— Problem statement —
Starting with the first line of the data that follows, transcribe every line verbatim until the line containing "COL = SC.collection" has been transcribed.

— Dataset content —
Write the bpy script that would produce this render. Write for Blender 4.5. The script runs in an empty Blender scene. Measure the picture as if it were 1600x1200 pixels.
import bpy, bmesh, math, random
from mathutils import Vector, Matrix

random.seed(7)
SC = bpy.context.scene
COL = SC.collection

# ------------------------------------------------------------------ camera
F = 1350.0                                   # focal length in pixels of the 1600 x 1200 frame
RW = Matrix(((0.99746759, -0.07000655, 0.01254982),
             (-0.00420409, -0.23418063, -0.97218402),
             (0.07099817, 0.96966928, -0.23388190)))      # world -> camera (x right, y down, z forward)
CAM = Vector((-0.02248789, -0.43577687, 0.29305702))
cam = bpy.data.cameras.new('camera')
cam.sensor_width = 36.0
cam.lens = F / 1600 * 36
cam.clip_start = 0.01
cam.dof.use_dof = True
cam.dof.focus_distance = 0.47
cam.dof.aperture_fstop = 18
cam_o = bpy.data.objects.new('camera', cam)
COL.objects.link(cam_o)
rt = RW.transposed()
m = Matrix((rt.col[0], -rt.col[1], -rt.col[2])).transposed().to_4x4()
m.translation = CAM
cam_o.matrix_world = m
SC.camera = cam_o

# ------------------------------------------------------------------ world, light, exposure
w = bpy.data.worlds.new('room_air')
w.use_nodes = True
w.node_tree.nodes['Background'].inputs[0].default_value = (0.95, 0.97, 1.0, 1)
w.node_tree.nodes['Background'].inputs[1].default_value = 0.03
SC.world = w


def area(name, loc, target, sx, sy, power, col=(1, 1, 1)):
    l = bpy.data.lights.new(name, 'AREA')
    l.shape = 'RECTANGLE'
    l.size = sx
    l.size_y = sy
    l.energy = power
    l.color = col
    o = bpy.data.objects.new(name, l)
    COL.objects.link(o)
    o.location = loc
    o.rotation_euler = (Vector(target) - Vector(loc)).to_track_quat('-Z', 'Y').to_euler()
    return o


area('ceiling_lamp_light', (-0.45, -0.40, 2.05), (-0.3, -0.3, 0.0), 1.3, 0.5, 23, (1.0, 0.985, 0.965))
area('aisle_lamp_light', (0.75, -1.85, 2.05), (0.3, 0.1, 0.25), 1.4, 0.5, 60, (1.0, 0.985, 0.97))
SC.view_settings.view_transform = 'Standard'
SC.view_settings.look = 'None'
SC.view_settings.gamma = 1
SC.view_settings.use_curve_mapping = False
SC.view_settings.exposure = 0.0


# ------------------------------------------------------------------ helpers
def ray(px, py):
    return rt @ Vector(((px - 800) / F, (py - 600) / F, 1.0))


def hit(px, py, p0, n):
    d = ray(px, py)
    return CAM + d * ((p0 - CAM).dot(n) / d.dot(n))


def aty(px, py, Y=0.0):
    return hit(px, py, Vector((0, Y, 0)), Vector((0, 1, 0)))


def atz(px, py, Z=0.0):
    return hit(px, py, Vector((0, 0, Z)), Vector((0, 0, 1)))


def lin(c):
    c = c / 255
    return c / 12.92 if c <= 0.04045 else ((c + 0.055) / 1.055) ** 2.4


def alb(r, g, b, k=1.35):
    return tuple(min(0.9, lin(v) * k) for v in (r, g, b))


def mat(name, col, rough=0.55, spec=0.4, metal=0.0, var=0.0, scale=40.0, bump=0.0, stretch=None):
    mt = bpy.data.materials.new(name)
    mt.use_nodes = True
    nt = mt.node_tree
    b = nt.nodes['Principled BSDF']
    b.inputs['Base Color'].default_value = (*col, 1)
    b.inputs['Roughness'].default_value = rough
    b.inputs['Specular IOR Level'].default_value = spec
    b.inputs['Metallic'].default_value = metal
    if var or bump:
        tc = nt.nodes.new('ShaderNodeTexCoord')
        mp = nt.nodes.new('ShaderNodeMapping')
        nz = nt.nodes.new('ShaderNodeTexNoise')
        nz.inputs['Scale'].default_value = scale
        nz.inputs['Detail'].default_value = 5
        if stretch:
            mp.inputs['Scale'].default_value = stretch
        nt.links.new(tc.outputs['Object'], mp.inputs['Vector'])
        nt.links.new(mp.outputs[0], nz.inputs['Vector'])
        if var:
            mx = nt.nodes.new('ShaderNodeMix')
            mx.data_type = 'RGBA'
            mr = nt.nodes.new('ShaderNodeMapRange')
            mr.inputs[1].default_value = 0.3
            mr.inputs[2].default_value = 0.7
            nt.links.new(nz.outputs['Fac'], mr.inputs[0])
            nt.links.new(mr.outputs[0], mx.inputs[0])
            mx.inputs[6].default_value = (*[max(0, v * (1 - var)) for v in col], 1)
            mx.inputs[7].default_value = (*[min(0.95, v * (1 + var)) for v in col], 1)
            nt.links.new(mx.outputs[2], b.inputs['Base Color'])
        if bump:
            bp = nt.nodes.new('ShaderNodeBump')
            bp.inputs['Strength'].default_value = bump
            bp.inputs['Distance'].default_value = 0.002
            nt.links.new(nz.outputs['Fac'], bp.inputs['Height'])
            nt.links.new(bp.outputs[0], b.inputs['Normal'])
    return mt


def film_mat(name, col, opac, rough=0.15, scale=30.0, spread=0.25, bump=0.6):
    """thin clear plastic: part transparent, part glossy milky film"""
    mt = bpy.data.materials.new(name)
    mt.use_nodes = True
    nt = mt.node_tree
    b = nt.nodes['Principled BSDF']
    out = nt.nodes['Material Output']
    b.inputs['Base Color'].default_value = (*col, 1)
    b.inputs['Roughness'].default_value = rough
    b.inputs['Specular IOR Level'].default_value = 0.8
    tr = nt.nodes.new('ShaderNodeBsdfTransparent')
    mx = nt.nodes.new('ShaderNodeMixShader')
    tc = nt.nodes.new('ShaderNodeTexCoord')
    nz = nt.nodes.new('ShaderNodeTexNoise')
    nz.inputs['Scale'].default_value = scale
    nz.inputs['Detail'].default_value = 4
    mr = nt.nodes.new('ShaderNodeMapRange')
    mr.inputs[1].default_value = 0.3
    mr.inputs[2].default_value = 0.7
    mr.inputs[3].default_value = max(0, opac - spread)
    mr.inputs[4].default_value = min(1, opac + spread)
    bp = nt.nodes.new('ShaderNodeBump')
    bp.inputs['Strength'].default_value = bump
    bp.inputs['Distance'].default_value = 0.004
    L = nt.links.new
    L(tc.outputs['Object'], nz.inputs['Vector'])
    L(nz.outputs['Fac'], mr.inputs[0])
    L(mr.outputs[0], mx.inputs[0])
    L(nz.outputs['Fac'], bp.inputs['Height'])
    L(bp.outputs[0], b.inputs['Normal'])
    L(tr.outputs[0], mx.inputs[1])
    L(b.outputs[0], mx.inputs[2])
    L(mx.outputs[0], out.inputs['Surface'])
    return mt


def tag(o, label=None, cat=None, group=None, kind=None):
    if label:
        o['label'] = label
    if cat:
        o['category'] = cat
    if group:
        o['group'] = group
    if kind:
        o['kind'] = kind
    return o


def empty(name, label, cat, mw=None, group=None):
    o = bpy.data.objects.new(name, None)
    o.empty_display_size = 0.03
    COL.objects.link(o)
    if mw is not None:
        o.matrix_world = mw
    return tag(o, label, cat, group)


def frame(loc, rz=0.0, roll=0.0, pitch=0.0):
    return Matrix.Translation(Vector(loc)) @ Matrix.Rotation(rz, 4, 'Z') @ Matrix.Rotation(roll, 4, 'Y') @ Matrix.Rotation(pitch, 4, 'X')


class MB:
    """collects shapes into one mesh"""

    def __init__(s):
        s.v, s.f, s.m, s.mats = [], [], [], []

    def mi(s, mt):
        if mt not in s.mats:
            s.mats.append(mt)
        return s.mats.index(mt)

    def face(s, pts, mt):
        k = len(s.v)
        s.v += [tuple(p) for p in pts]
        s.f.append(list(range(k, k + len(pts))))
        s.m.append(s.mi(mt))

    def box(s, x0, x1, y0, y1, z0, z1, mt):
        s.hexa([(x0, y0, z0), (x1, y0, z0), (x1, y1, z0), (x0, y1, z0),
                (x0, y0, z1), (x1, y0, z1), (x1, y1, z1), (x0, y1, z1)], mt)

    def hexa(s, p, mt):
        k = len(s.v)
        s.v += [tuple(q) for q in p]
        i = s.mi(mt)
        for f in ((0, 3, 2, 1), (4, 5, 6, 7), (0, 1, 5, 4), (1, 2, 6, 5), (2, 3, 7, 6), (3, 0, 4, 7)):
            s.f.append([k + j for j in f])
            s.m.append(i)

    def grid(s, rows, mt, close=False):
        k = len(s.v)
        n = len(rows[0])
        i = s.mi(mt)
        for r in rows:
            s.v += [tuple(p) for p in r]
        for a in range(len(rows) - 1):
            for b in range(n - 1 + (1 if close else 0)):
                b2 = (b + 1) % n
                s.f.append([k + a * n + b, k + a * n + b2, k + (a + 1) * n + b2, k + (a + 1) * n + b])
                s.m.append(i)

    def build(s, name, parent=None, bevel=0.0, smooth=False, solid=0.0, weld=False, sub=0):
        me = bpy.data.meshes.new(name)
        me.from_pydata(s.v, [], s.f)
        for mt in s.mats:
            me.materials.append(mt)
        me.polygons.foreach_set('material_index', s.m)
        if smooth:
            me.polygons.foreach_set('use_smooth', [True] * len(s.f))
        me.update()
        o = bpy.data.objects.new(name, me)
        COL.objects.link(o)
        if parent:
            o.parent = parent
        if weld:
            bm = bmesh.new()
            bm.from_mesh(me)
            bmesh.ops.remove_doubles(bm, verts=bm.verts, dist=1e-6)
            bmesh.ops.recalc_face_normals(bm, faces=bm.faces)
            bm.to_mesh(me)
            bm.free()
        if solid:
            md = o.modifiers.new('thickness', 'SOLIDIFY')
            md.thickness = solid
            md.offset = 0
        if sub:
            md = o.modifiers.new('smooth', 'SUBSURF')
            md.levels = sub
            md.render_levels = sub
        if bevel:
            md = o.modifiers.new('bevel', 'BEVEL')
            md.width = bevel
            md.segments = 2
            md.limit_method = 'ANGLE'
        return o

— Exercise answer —
Write the bpy script that would produce this render. Write for Blender 4.5. The script runs in an empty Blender scene. Measure the picture as if it were 1600x1200 pixels.
import bpy, bmesh, math, random
from mathutils import Vector, Matrix

random.seed(7)
SC = bpy.context.scene
COL = SC.collection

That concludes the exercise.